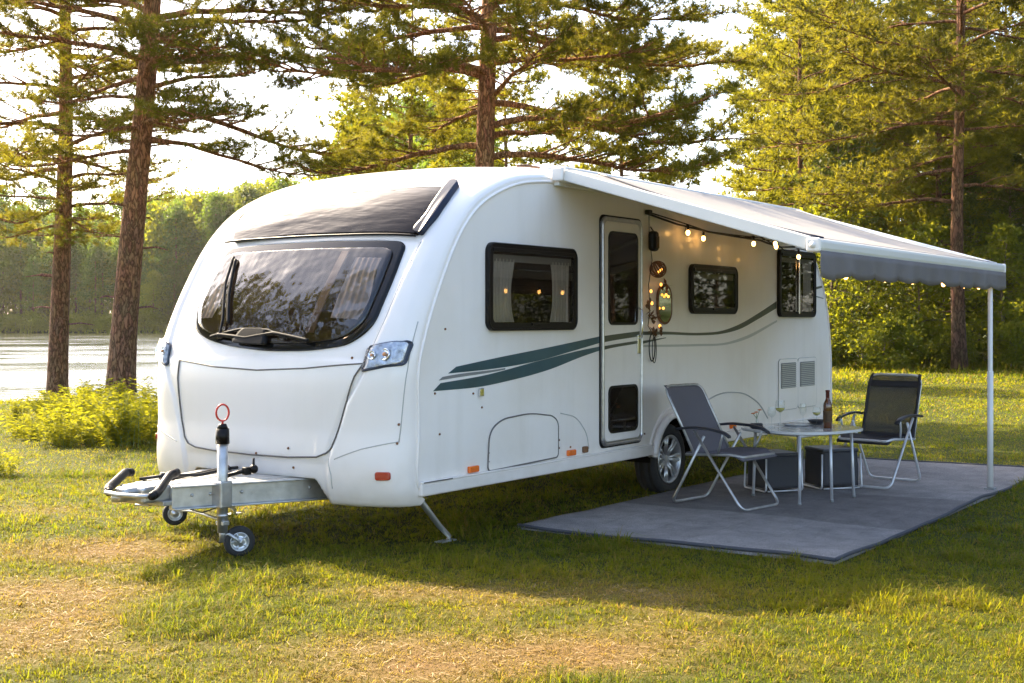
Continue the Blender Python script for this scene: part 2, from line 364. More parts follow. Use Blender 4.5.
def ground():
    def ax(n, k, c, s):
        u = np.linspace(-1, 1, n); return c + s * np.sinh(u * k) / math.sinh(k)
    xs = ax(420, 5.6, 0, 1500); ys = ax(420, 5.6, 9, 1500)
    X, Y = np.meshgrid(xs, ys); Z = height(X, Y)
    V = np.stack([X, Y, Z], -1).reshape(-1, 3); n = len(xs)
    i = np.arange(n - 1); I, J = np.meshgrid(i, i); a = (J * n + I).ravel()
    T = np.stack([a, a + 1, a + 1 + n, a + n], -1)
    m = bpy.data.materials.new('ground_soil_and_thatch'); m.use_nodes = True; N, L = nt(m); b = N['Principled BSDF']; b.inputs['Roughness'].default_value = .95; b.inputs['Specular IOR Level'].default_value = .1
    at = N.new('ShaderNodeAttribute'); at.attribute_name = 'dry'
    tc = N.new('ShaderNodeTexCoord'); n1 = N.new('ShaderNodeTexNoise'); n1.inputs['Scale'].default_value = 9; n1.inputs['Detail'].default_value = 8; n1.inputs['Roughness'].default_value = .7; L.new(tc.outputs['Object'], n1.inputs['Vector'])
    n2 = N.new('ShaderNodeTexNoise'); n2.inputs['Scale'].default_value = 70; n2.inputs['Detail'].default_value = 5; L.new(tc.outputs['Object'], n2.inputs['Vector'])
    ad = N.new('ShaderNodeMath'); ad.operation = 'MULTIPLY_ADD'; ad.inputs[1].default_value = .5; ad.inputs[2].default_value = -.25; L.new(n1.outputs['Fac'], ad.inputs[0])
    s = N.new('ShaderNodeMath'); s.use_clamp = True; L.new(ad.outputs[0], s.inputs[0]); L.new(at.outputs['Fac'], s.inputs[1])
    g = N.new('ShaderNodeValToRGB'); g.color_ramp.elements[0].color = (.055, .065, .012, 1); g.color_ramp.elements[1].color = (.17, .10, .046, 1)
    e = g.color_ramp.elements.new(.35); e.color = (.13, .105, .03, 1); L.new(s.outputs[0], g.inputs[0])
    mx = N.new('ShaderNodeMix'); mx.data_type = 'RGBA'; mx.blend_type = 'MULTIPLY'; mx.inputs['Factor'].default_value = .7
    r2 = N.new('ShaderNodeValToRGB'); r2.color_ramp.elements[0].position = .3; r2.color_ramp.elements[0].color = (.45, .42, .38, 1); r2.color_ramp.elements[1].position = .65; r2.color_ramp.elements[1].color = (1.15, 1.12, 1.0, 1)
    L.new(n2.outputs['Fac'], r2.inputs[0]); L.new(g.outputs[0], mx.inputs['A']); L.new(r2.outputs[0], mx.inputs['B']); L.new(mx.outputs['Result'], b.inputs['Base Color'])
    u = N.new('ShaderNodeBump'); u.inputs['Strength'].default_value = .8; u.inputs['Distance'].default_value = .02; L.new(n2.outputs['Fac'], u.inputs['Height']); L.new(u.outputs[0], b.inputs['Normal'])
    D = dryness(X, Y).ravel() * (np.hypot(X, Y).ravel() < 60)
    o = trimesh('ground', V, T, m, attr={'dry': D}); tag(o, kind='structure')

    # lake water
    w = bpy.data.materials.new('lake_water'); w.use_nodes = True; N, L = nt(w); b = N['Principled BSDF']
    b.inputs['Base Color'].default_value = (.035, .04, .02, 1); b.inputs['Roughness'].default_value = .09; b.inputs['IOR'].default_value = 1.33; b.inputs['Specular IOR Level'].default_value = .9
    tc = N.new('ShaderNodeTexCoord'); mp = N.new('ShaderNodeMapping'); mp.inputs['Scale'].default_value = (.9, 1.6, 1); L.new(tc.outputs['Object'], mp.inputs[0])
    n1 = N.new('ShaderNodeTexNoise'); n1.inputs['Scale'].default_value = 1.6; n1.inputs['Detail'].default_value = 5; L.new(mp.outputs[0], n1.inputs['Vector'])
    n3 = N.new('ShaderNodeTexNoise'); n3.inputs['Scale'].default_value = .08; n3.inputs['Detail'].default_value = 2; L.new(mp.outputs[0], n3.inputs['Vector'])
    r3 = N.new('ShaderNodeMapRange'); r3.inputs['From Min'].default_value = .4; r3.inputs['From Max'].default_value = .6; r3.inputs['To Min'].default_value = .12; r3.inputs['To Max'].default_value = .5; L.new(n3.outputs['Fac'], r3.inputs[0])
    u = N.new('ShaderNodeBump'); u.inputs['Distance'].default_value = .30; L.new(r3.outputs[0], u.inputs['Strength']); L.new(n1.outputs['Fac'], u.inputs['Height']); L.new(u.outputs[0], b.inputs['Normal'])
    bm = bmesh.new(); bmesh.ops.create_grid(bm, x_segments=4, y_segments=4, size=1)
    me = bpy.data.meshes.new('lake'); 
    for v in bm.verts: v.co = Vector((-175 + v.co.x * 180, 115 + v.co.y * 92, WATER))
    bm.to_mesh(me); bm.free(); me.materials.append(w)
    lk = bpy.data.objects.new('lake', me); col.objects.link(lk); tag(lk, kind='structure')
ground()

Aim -
Return the material exactly as given, apart from the pictures.

Response below -
Continue the Blender Python script for this scene: part 2, from line 364. More parts follow. Use Blender 4.5.
def ground():
    def ax(n, k, c, s):
        u = np.linspace(-1, 1, n); return c + s * np.sinh(u * k) / math.sinh(k)
    xs = ax(420, 5.6, 0, 1500); ys = ax(420, 5.6, 9, 1500)
    X, Y = np.meshgrid(xs, ys); Z = height(X, Y)
    V = np.stack([X, Y, Z], -1).reshape(-1, 3); n = len(xs)
    i = np.arange(n - 1); I, J = np.meshgrid(i, i); a = (J * n + I).ravel()
    T = np.stack([a, a + 1, a + 1 + n, a + n], -1)
    m = bpy.data.materials.new('ground_soil_and_thatch'); m.use_nodes = True; N, L = nt(m); b = N['Principled BSDF']; b.inputs['Roughness'].default_value = .95; b.inputs['Specular IOR Level'].default_value = .1
    at = N.new('ShaderNodeAttribute'); at.attribute_name = 'dry'
    tc = N.new('ShaderNodeTexCoord'); n1 = N.new('ShaderNodeTexNoise'); n1.inputs['Scale'].default_value = 9; n1.inputs['Detail'].default_value = 8; n1.inputs['Roughness'].default_value = .7; L.new(tc.outputs['Object'], n1.inputs['Vector'])
    n2 = N.new('ShaderNodeTexNoise'); n2.inputs['Scale'].default_value = 70; n2.inputs['Detail'].default_value = 5; L.new(tc.outputs['Object'], n2.inputs['Vector'])
    ad = N.new('ShaderNodeMath'); ad.operation = 'MULTIPLY_ADD'; ad.inputs[1].default_value = .5; ad.inputs[2].default_value = -.25; L.new(n1.outputs['Fac'], ad.inputs[0])
    s = N.new('ShaderNodeMath'); s.use_clamp = True; L.new(ad.outputs[0], s.inputs[0]); L.new(at.outputs['Fac'], s.inputs[1])
    g = N.new('ShaderNodeValToRGB'); g.color_ramp.elements[0].color = (.055, .065, .012, 1); g.color_ramp.elements[1].color = (.17, .10, .046, 1)
    e = g.color_ramp.elements.new(.35); e.color = (.13, .105, .03, 1); L.new(s.outputs[0], g.inputs[0])
    mx = N.new('ShaderNodeMix'); mx.data_type = 'RGBA'; mx.blend_type = 'MULTIPLY'; mx.inputs['Factor'].default_value = .7
    r2 = N.new('ShaderNodeValToRGB'); r2.color_ramp.elements[0].position = .3; r2.color_ramp.elements[0].color = (.45, .42, .38, 1); r2.color_ramp.elements[1].position = .65; r2.color_ramp.elements[1].color = (1.15, 1.12, 1.0, 1)
    L.new(n2.outputs['Fac'], r2.inputs[0]); L.new(g.outputs[0], mx.inputs['A']); L.new(r2.outputs[0], mx.inputs['B']); L.new(mx.outputs['Result'], b.inputs['Base Color'])
    u = N.new('ShaderNodeBump'); u.inputs['Strength'].default_value = .8; u.inputs['Distance'].default_value = .02; L.new(n2.outputs['Fac'], u.inputs['Height']); L.new(u.outputs[0], b.inputs['Normal'])
    D = dryness(X, Y).ravel() * (np.hypot(X, Y).ravel() < 60)
    o = trimesh('ground', V, T, m, attr={'dry': D}); tag(o, kind='structure')

    # lake water
    w = bpy.data.materials.new('lake_water'); w.use_nodes = True; N, L = nt(w); b = N['Principled BSDF']
    b.inputs['Base Color'].default_value = (.035, .04, .02, 1); b.inputs['Roughness'].default_value = .09; b.inputs['IOR'].default_value = 1.33; b.inputs['Specular IOR Level'].default_value = .9
    tc = N.new('ShaderNodeTexCoord'); mp = N.new('ShaderNodeMapping'); mp.inputs['Scale'].default_value = (.9, 1.6, 1); L.new(tc.outputs['Object'], mp.inputs[0])
    n1 = N.new('ShaderNodeTexNoise'); n1.inputs['Scale'].default_value = 1.6; n1.inputs['Detail'].default_value = 5; L.new(mp.outputs[0], n1.inputs['Vector'])
    n3 = N.new('ShaderNodeTexNoise'); n3.inputs['Scale'].default_value = .08; n3.inputs['Detail'].default_value = 2; L.new(mp.outputs[0], n3.inputs['Vector'])
    r3 = N.new('ShaderNodeMapRange'); r3.inputs['From Min'].default_value = .4; r3.inputs['From Max'].default_value = .6; r3.inputs['To Min'].default_value = .12; r3.inputs['To Max'].default_value = .5; L.new(n3.outputs['Fac'], r3.inputs[0])
    u = N.new('ShaderNodeBump'); u.inputs['Distance'].default_value = .30; L.new(r3.outputs[0], u.inputs['Strength']); L.new(n1.outputs['Fac'], u.inputs['Height']); L.new(u.outputs[0], b.inputs['Normal'])
    bm = bmesh.new(); bmesh.ops.create_grid(bm, x_segments=4, y_segments=4, size=1)
    me = bpy.data.meshes.new('lake'); 
    for v in bm.verts: v.co = Vector((-175 + v.co.x * 180, 115 + v.co.y * 92, WATER))
    bm.to_mesh(me); bm.free(); me.materials.append(w)
    lk = bpy.data.objects.new('lake', me); col.objects.link(lk); tag(lk, kind='structure')
ground()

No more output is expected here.